Even now, when there is a bare three feet of water on the sill, there is plenty of devil in the Jumna. The four natives who man your boat row as you might know that natives would — a slice in, a languid scoop, and a good rest between the strokes; yet you race down, and the boat will have to go back by bullock-cart. You soon forget that you are navigating a canal, for this is as broad as the Thames below Folly Bridge, and curbed with rough stone jetties and streaked with cross-currents into hills and valleys of water like the very Rhine. Now your boat bump-bumps against the bottom, now spins round a headlong corner, now kicks her rudder in the air and digs her nose down a sliding cataract. Now you are caught and all but hurled against a raft of sleepers; for the canal is a main highway of the timber trade. Next you coast round a big island, where tulip-trees mosaic the intense blue with black leafless boughs and scarlet blossoms, where tribes of puff-billed waterfowl, half-duck, half-cormorant, jump off the branches and flap heavily towards the long spear-grass above the sand-shoals. Here is a village alive with calves and staring brown faces; here a soulless flat of poor pasture, where the canal is swilling great fids of bank; here another weir-bridle across the still restive stream; below it, a shoot of beryl-green water and snow-white foam into soberer, profounder reaches below.

So you could float for days, with the water-air cool on your skin and the water-rustle drowsy in your ear. . . . But wake up: this is not Nuneham or Ship-lake; this is hard business. This Western Jumna Canal is part of perhaps the most original and beneficent piece of engineering in the world. It flows thus along the watershed between the Ganges and Indus basins for over a hundred miles, giving out water into a gridiron of channels that lead it to the checkered fields, till at last what is left trickles back to its mother Jumna at Delhi. A second branch of it heads out the best part of two hundred miles to Sirsa and Hissar and the sands that fringe the Bikanir desert, where the year's rain is less than twenty inches, and generally fails at that, and two crops out of three must sponge on the canal or die of thirst. This pleasant river of tulip-trees and water-fowl spells life or death two hundred miles away.

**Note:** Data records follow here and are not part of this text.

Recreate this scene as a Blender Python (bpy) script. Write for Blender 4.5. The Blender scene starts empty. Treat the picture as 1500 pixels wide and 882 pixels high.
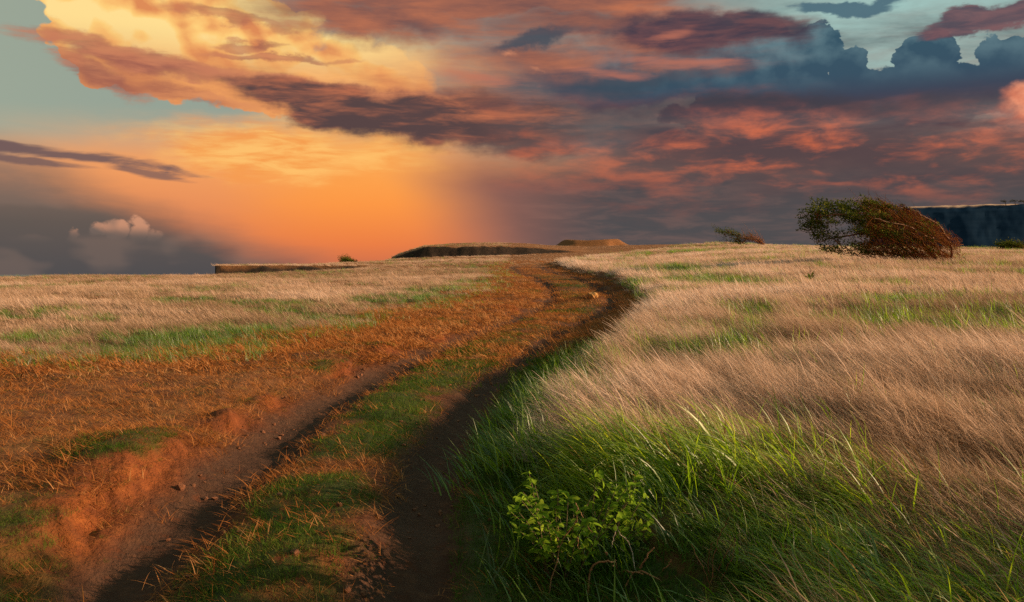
import bpy, math, random
import numpy as np
from mathutils import Vector, Matrix, Euler

random.seed(7)
RNG = np.random.default_rng(11)
SC = bpy.context.scene
COL = SC.collection


def lin(r, g, b):
    f = lambda c: (c / 255 / 12.92) if c / 255 <= 0.04045 else ((c / 255 + 0.055) / 1.055) ** 2.4
    return (f(r), f(g), f(b), 1.0)


# ------------------------------------------------------------------ camera
F = 1300.0                      # focal length in photograph pixels
ZC = 1.8                        # eye height
PITCH = math.atan(41 / F)       # looking slightly down
cam_data = bpy.data.cameras.new("camera")
cam_data.sensor_width = 36.0
cam_data.lens = F / 1500 * 36.0
cam_data.clip_start = 0.05
cam_data.clip_end = 60000
cam = bpy.data.objects.new("camera", cam_data)
COL.objects.link(cam)
cam.location = (0, 0, ZC)
cam.rotation_euler = (math.pi / 2 - PITCH, 0, 0)
SC.camera = cam
SC.render.resolution_x, SC.render.resolution_y = 1024, 602
SC.view_settings.view_transform = 'Standard'
SC.view_settings.look = 'None'
SC.view_settings.exposure = 0.97
SC.view_settings.gamma = 1.0
SC.cycles.use_denoising = False
SC.cycles.max_bounces = 5
SC.cycles.diffuse_bounces = 3
SC.cycles.transmission_bounces = 3
SC.cycles.transparent_max_bounces = 4

# ------------------------------------------------------------------ sun
SUN_AZ = math.radians(90.8)       # clockwise from +Y: from the right, a little ahead
SUN_EL = math.radians(16.5)
sun_data = bpy.data.lights.new("sun", 'SUN')
sun_data.energy = 5.0
sun_data.angle = math.radians(0.5)
sun_data.color = (1.0, 0.67, 0.41)
sun = bpy.data.objects.new("sun", sun_data)
COL.objects.link(sun)
sdir = Vector((math.sin(SUN_AZ) * math.cos(SUN_EL), math.cos(SUN_AZ) * math.cos(SUN_EL), math.sin(SUN_EL)))
sun.rotation_euler = sdir.to_track_quat('Z', 'Y').to_euler()

# ------------------------------------------------------------------ sky
world = bpy.data.worlds.new("World")
SC.world = world
world.use_nodes = True
world.cycles.sampling_method = 'MANUAL'
world.cycles.sample_map_resolution = 512


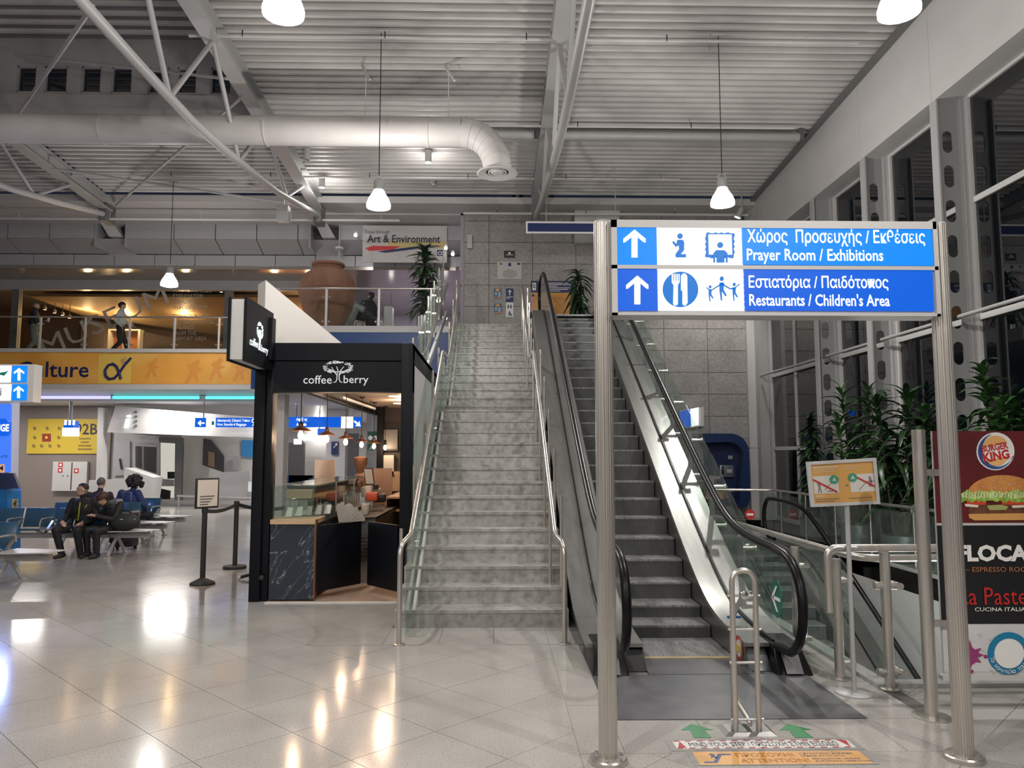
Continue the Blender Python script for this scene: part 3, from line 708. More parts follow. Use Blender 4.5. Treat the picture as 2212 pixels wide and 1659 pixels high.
    for i, (Y, z) in enumerate(nos):
        zl = nos[i - 1][1] if i else 0
        b = MB().box(xc - hw, xc + hw, Y, Y + .012, z - .21, z - .004); q = b.build('step', M_riser, root)
        Y2 = nos[i + 1][0] if i + 1 < len(nos) else Y + .35
        MB().box(xc - hw, xc + hw, Y - .004, Y2 + .006, z - .02, z).build('tread', M_stepm, q)
f_up = lambda Y: smin(smax(.57735 * (Y - 7.4), 0, .30), HU, .30)
esc = thing('escalator', 'long escalator rising beside the marble staircase to the upper floor', 'escalator', (1.6, 6.05, 0))
nos = [(7.3 + .35 * k, max(f_up(7.3 + .35 * k), .06)) for k in range(24)]
escalator(esc, 1.595, f_up, 5.70, 16.75, nos)
MB().box(1.2, 2.0, 6.60, 7.31, -.02, .004).build('flat_treads', M_stepm, esc)
MB().box(1.2, 2.0, 6.555, 6.60, 0, .014).build('comb', mat('comb_yellow', (.42, .33, .16), .5), esc)
MB().box(.745, 2.40, 5.10, 6.10, 0, .006).build('landing_plate', M_plate, esc)
MB().box(1.19, 2.01, 6.106, 6.555, 0, .008).build('landing_plate', M_plate, esc)
MB().box(1.2, 2.0, 15.7, 17.2, HU - .03, HU + .004).build('landing_plate', M_plate, esc)
for s in (-1, 1):
    xo = 1.6 + s * .815
    pl = [(6.6, .0)] + [(6.1 + i * .3, f_up(6.1 + i * .3) + .128) for i in range(2, 36)] + [(16.7, HU - .3), (15.9, HU - 1.2), (8.9, .0)]
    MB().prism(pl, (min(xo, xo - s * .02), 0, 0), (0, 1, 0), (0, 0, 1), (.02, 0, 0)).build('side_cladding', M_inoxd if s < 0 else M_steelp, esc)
    x0, x1 = (.755, 1.02) if s < 0 else (2.18, 2.445)
    MB().hexa([(x0 - .01, 6.06, 0), (x1 + .01, 6.06, 0), (x1 + .01, 6.75, 0), (x0 - .01, 6.75, 0), (x0 + .03, 6.24, .20), (x1 - .03, 6.24, .20), (x1, 6.75, .20), (x0, 6.75, .20)]).build('newel_base', M_rubber, esc, bevel=.01)
    xi0, xi1 = (1.02, 1.19) if s < 0 else (2.01, 2.18)
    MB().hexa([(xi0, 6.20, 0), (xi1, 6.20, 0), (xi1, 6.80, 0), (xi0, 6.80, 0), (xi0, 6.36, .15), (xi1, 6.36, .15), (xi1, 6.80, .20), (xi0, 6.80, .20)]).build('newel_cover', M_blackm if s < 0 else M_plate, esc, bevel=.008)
    MB().hexa([(x0 + .07 if s < 0 else 2.24, 6.055, .02), ((x0 + .2) if s < 0 else 2.37, 6.055, .02), ((x0 + .2) if s < 0 else 2.37, 6.21, .185), (x0 + .07 if s < 0 else 2.24, 6.21, .185),
               (x0 + .07 if s < 0 else 2.24, 6.045, .02), ((x0 + .2) if s < 0 else 2.37, 6.045, .02), ((x0 + .2) if s < 0 else 2.37, 6.20, .195), (x0 + .07 if s < 0 else 2.24, 6.20, .195)]).build('newel_plate', M_steeld, esc)
MB().prism([(7.6, .0), (15.9, HU - .35), (16.8, HU - .35), (16.8, HU - 1.3), (9.2, .0)], (.80, 0, 0), (0, 1, 0), (0, 0, 1), (1.58, 0, 0)).build('truss_casing', M_steelp, esc)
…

This is only one of the great canals with which British rule has turned flood into steady moisture and desert into corn-land, has mitigated bad years and filled to overflowing the abundance of good. This particular Western Jumna Canal, it happens, was there before we came: an Emperor of Delhi — Feroz Shah, in the reign of our Edward III. — cut it and planted it with trees. Only his engineer made the tiny oversight of leading it along the line of drainage instead of the watershed, so that wheels and buckets and oxen were needed to prevent it from drying the land instead of wetting it. Left derelict till our time, it was then realigned; and its perfected principle was applied to nearly all the great rivers of Northern India.

The principle is briefly this. The rivers have eaten out low, narrow valleys for themselves; so that an ordinary dam would not be enough to raise the waters to the upper lands beyond the valleys, while simple channels could not reach them at all except at points low down the river's course: you would have to take off cuttings and lead them over miles of country before they could begin their work. The plan, therefore, has been hit on of intercepting the whole bulk of the rivers as soon as they enter the plains, and carrying it to the watershed that runs parallel with the course of the streams: thence, by gravitation, it distributes itself. Of these canals the Jumna sends out three — one eastward, one westward from Tajawallah to Delhi, and another from Delhi to Agra. The Ganges is intercepted at Hurdwar, whence four thousand miles of main and branch lead it back to the natural bed at Cawnpore; the stream that gathers from tributaries below Hurdwar is again taken up and sent to reinforce the original canal. In the Punjab the Ravi, the Seas, the Sutlej, and now the Chenab, have been similarly shed abroad on to waste places; on the latter especially colonies have come from congested districts to land-grants in what till now was desert. Of the great rivers of the north, only the Jhelum and Indus remain untapped.

These works of irrigation are brilliant, effective, popular, and — the crowning grace of public works — they pay. It was worth the while of Government to make them, even if it were not a father's duty, for the increased land-revenue they bring in; but, apart from that, they actually pay by the water-rates levied from the owners whose fields they give upon. In each village a water-registrar, corresponding to the land-registrar, keeps the account of the fields irrigated, and the headman collects the rent. The Punjab canals already pay over six per cent,, though the Chenab works are but just completed; the North-Western Province gets about the same; the patriarchal Western Jumna yields nine.

That is good hearing; the idea of charity in Government is hateful to well-balanced minds. But for the true eulogy of Indian irrigation you must go to the cultivator. Forms of Government the cultivator neither knows nor recks of; even justice he does his best to clog with perjury; but he understands and appreciates water on the land. Go into any village and mark the difference between this field and that — the dense, long-strawed, full-eared barley; the dark, thick-podded rape; the dense blue-flowering grampulse — on one side: the stunted, bloomless blotches — is it meant for crop or fallow? — on the other. Water is scarce just now; seven or ten days of full canal, then seven or ten of dry, is the usual alternation. The ryot grumbles on the dry days, as tillers of the soil will; but every village has a grey-beard old enough to remember what happened when winter rains failed in the past — in the years before the sahibs bridled the river and brought it to the village gate. And on the full days — go out at evenfall and see the ryot naked to mid-thigh scraping entrances in his little embankments with his antediluvian hoe. First one, then another, rod by rod, till the whole field is soaked. Listen to the glug-glug of the water as the last compartment gets its douse, and look at the great peace on the ryot's face. You can almost hear his soul glug-glugging with the like satisfaction.